O que essencialmente se pretende é que a justiça, no caso a justiça administrativa, tenha sempre resposta, em termos procedimentais, à solicitação de tutela de direitos ou interesses; trata-se, afinal, de fazer corresponder a todo o direito uma acção adequada a fazê-lo reconhecer em juízo (cf. artigo 2.º, n.º 2, quer do CPTA quer do CPC).

Já, porém, o comando constitucional não condiciona o legislador, respeitado que se mostre o modelo organizatório judicialista e a tutela efectiva dos direitos dos administrados, na sua opção pelas fórmulas de instituição da justiça administrativa e, muito menos, na articulação dos diversos meios processuais que disponibiliza ao administrado ou na fixação de pressupostos processuais de cada um deles, de que eventualmente resulte a preferência por um determinado meio que, em concreto, assegure a tutela efectiva, reclamada, do direito ou do interesse.

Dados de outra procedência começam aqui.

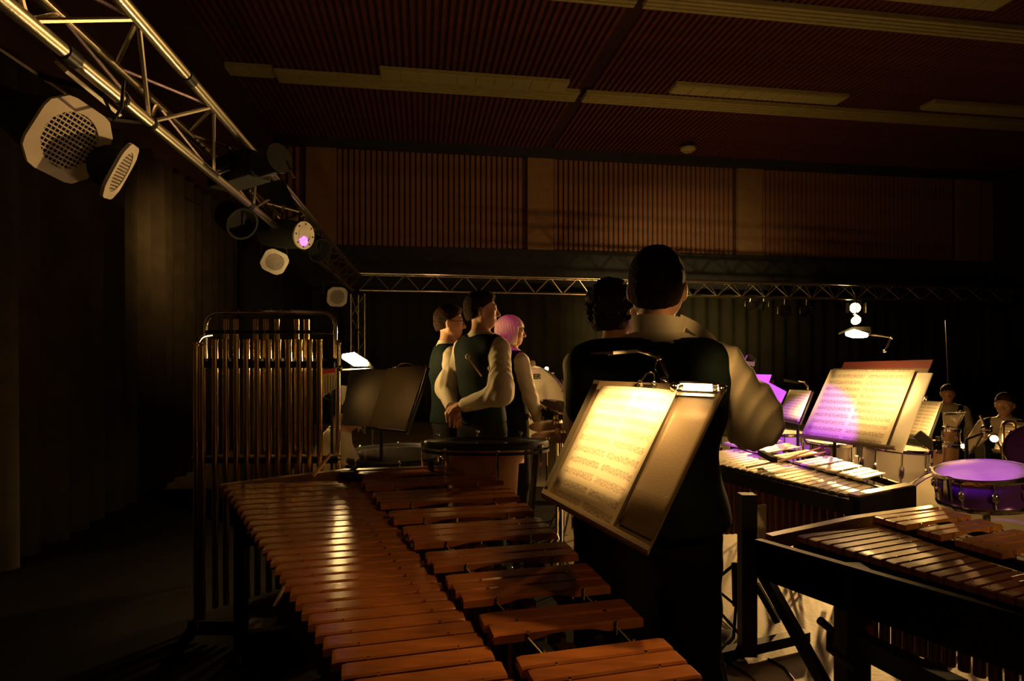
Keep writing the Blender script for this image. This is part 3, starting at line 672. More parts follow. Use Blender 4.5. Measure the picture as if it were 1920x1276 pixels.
# ---------------------------------------------------------------- tubular bells
t = thing('tubular_bells', 'rack of shiny brass tubular bells with a rounded chrome frame', 'chimes', P(500, 1180, 3.2))
D = 3.2
def Q(px, py, dd=0): return P(px, py, D+dd)
for k, px in enumerate((368, 379, 403, 423, 443, 462, 482, 503, 521, 541, 561, 580, 599)):
    z0 = 1150-6*k if k > 1 else 1160
    meshobj('bell_tube', MB().tube([Q(px, 640 if k > 1 else 648, -.05), Q(px+1, z0, -.05)], .0165, 14).tube([Q(px, 636 if k > 1 else 645, -.05), Q(px, 641, -.05)], .0185, 14), 'brass', t, True)
for k, px in enumerate((424, 442, 479, 498, 519, 556, 575)):
    meshobj('bell_tube', MB().tube([Q(px, 598, .10), Q(px+1, 1040-8*k, .10)], .0155, 14), 'brass', t, True)
def rounded(pts_, r):
    out = []
    for i, p in enumerate(pts_):
        if 0 < i < len(pts_)-1:
            a = (pts_[i-1]-p).normalized()*r; b = (pts_[i+1]-p).normalized()*r
            for s in range(7):
                q = s/6; out.append((p+a)*(1-q)**2+p*2*q*(1-q)+(p+b)*q*q)
        else: out.append(p)
    return out
meshobj('frame_tube', MB().tube(rounded([Q(385, 690, .12), Q(385, 586, .12), Q(629, 586, .12), Q(629, 682, .12)], .09), .0125, 10), 'chrome', t, True)
meshobj('frame_tube', MB().tube(rounded([Q(368, 1175, 0), Q(368, 632, 0), Q(395, 628, .12)], .07), .0125, 10), 'chrome', t, True)
meshobj('frame_tube', MB().tube(rounded([Q(634, 1178, 0), Q(634, 644, 0)], .03), .0155, 10).sphere(Q(634, 643), .018), 'chrome', t, True)
meshobj('damper_bar', MB().beam(Q(366, 683), Q(628, 683), .05, .038), 'frameblk', t, bevel=.005)
for k in range(13): meshobj('damper_pad', MB().box(Q(384+20*k, 675), (.03, .05, .02)), 'blackm', t)
meshobj('hanging_rail', MB().beam(Q(388, 622, .1), Q(626, 622, .1), .03, .02), 'frameblk', t)
meshobj('lower_rail', MB().tube([Q(361, 856, -.03), Q(634, 856, -.03)], .012, 8), 'steel', t, True)
meshobj('lower_board', MB().beam(Q(366, 862, -.02), Q(634, 862, -.02), .03, .03), 'frameblk', t)
for k in range(9): meshobj('pin', MB().tube([Q(409+19.6*k, 588, .12), Q(409+19.6*k, 583, .12)], .005, 6).sphere(Q(409+19.6*k, 582, .12), .008, 8), 'chrome', t)
meshobj('base_frame', MB().beam(Q(360, 1172, -.25), Q(372, 1168, .25), .04, .05).beam(Q(625, 1170, -.25), Q(640, 1168, .25), .04, .05).beam(Q(366, 1170), Q(634, 1170), .04, .05), 'frameblk', t)
meshobj('pedal', MB().box(Q(480, 1178, -.2), (.14, .2, .02)), 'steel', t)
meshobj('clutch', MB().sphere(Q(634, 857), .022).sphere(Q(636, 690), .02), 'chrome', t, True)

# ---------------------------------------------------------------- music stands
def solve_quad(tl, tr, br, bl, top_w=None, d=None, asp=None):
    q = [np.array([(x-CX)/F, 1.0, (HY-y)/F]) for x, y in (tl, tr, br, bl)]
    Am = np.array([-q[0], q[1], -q[2], q[3]]).T
    _, _, vt = np.linalg.svd(Am); dd = vt[-1]; dd = dd/dd[0]
    dd = dd/dd.mean() if dd.mean() > .2 else np.ones(4); dd = 1+(dd-1)*min(1, .12/max(1e-6, abs(dd-1).max()))
    dd = dd*d
    return [Vector(q[i]*dd[i])+V((0, 0, CH)) for i in range(4)]
def lerp2(c, s, t_): return (c[0]*(1-s)+c[1]*s)*(1-t_)+(c[3]*(1-s)+c[2]*s)*t_      # s: left-right, t: top-bottom
def uvsheet(name, c, s0, s1, t0, t1, off, m, parent=None, curl=0., nx=8, ny=4, th=.0015):
    nrm = (c[1]-c[0]).cross(c[3]-c[0]).normalized()
    if nrm.dot(V((0, 0, CH))-c[0]) < 0: nrm = -nrm
    mb = MB(); mb.uv = []
    for j in range(ny+1):
        for i in range(nx+1):
            s, t_ = i/nx, j/ny; p = lerp2(c, s0+(s1-s0)*s, t0+(t1-t0)*t_)+nrm*(off+curl*(.25-(s-.5)**2)*4*(.4+.6*t_))
            mb.v.append(tuple(p)); mb.uv.append((s, 1-t_))
    for j in range(ny):
        for i in range(nx): a = j*(nx+1)+i; mb.f.append((a, a+1, a+nx+2, a+nx+1))
    # back side
    k = len(mb.v)
    o = meshobj(name, mb, m, parent, True); so = o.modifiers.new('thick', 'SOLIDIFY'); so.thickness = th; so.offset = 0
    return o
def desk_obj(c, m, t, th=.004, lip=.03, nm='desk'):
    nrm = (c[1]-c[0]).cross(c[3]-c[0]).normalized()
    if nrm.dot(V((0, 0, CH))-c[0]) < 0: nrm = -nrm
    meshobj(nm, MB().slab(*[p-nrm*.001 for p in c], th if (c[1]-c[0]).cross(c[3]-c[0]).dot(nrm) < 0 else -th), m, t)
    if lip:
        e = (c[2]-c[3]).normalized()
        meshobj('lip', MB().slab(c[3], c[2], c[2]+nrm*lip, c[3]+nrm*lip, .003).slab(c[3]+nrm*lip, c[2]+nrm*lip, c[2]+nrm*lip+(c[1]-c[2]).normalized()*.012, c[3]+nrm*lip+(c[0]-c[3]).normalized()*.012, .003), m, t)
    return nrm
def stand_legs(t, top, m='black', spread=.26, foot=None):
    x, y, z = top
    meshobj('pole', MB().tube([top, (x, y, .55)], .010, 10).tube([(x, y, .56), (x, y, .12)], .014, 10), m, t, True)
    for k in range(3):
        a = 2.1*k+.5; meshobj('leg', MB().tube([(x, y, .28), (x+spread*.7*math.cos(a), y+spread*.7*math.sin(a), .10), (x+spread*math.cos(a), y+spread*math.sin(a), .012)], .008, 6), m, t, True)
# S1: main stand
t = thing('music_stand', 'two-winged brown music stand with lit sheet music in front of the bigger man', 'music stand', P(1230, 1000, 1.6).xy.to_3d())
c1 = [P(1125, 713, 1.58), P(1364, 722, 1.50), P(1215, 1040, 1.32), P(1018, 932, 1.42)]
nrm1 = desk_obj(c1, 'desk', t, lip=.028)
top1 = lerp2(c1, .5, .72)-nrm1*.03
meshobj('desk_holder', MB().beam(lerp2(c1, .5, .45)-nrm1*.015, lerp2(c1, .5, .8)-nrm1*.015, .06, .02, nrm1), 'black', t)
pt_ = V((.30, 1.93, .93)); meshobj('bracket', MB().tube([lerp2(c1, .45, .62)-nrm1*.02, lerp2(c1, .40, .7)-nrm1*.05, pt_], .010, 8), 'black', t, True)
stand_legs(t, pt_, spread=.16)
# wing folded behind at left
cw = [lerp2(c1, -.035, .0)+V((0, .03, -.0)), lerp2(c1, .30, -.01)-nrm1*.02, lerp2(c1, .30, .4)-nrm1*.02, lerp2(c1, -.03, .95)+V((0, .01, 0))]
meshobj('desk_wing', MB().slab(*cw, .003), 'deskdark', t)
# dark spine strip on the desk
meshobj('desk_crease', MB().slab(*[lerp2(c1, a, b)+nrm1*.002 for a, b in ((.60, .02), (.66, .02), (.66, .98), (.60, .98))], .001), 'deskdark', t)
sh = uvsheet('sheet_music', c1, .05, .655, .075, .985, .014, 'sheet', None, .012)
tag(sh, 'open curled sheet music on the main stand, brightly lit at its top', 'sheet music')
fo = uvsheet('folder', c1, .68, .99, .03, .93, .006, 'desk', None, 0); tag(fo, 'plain brown board on the right half of the main stand', 'folder')
def spring_clip(label, c, right, up_, nrm, w=.07, m='chrome', grp='clips on the stands'):
    t = thing('spring_clip', label, 'clip', c, grp)
    meshobj('plate', MB().slab(c-right*w/2, c+right*w/2, c+right*w/2-up_*.028, c-right*w/2-up_*.028, .004), m, t, bevel=.001)
    meshobj('wire', MB().tube([c-right*w*.35+nrm*.008, c-right*w*.2+nrm*.02+up_*.02, c+nrm*.024+up_*.026, c+right*w*.2+nrm*.02+up_*.02, c+right*w*.35+nrm*.008], .0025, 6).sphere(c-right*w*.36+nrm*.01, .007, 8).sphere(c+right*w*.36+nrm*.01, .007, 8), m, t, True)
    return t
r1 = (c1[1]-c1[0]).normalized(); u_1 = (c1[0]-c1[3]).normalized()
spring_clip('chrome clip holding the top of the lit sheet music', lerp2(c1, .40, .035)+nrm1*.012, r1, u_1, nrm1, .05)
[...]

Não pode e não se extrai da previsão do artigo 20.º, n.º 5, na sua conjugação com o artigo 268.º, n.ºs 4 e 5, ambos da CRP, que o legislador constitucional tenha pretendido uma duplicação dos mecanismos contenciosos utilizáveis, porquanto o que ressalta dos mesmos comandos é que qualquer procedimento da Administração que produza uma ofensa de situações juridicamente reconhecidas tem de poder ser sindicado jurisdicionalmente.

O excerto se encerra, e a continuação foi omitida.